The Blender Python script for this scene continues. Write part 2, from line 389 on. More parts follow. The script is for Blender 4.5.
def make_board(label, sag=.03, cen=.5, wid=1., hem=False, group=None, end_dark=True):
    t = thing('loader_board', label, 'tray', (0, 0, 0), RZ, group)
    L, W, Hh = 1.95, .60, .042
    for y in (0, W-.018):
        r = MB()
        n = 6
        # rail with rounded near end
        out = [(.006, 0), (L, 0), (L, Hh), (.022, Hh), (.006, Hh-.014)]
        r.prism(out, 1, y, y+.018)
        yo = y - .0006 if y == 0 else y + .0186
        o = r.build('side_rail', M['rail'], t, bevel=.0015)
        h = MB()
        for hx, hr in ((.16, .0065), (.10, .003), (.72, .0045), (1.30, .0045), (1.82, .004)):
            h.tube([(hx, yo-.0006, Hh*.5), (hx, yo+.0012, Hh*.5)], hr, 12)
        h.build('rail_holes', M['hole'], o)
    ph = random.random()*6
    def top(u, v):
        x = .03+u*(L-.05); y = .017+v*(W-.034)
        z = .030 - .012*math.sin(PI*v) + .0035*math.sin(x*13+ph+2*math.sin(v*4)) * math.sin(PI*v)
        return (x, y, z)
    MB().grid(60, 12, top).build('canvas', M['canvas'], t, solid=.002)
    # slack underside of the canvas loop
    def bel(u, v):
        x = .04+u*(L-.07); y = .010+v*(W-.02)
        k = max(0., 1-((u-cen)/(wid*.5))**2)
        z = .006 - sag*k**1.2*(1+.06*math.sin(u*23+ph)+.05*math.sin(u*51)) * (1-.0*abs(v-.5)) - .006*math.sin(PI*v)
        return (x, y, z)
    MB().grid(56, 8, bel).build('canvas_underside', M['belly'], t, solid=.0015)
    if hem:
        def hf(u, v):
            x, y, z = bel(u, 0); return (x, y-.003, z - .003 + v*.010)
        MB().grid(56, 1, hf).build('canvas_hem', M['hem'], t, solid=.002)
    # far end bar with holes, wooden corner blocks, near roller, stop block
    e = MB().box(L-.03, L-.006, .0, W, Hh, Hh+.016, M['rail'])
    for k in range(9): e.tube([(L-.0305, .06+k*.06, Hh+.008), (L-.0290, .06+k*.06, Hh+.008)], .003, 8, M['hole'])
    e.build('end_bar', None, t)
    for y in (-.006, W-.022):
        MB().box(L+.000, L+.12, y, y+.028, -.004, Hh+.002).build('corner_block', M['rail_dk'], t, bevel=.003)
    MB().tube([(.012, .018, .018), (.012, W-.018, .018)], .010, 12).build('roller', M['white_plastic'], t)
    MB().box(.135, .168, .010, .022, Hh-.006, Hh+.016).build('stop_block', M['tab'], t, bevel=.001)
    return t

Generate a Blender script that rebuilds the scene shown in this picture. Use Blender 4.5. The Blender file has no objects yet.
-----
• Task instructions: Check all the records above and select each line where the string "scene" is found.

• Result:
The Blender Python script for this scene continues. Write part 2, from line 389 on. More parts follow. The script is for Blender 4.5.
Generate a Blender script that rebuilds the scene shown in this picture. Use Blender 4.5. The Blender file has no objects yet.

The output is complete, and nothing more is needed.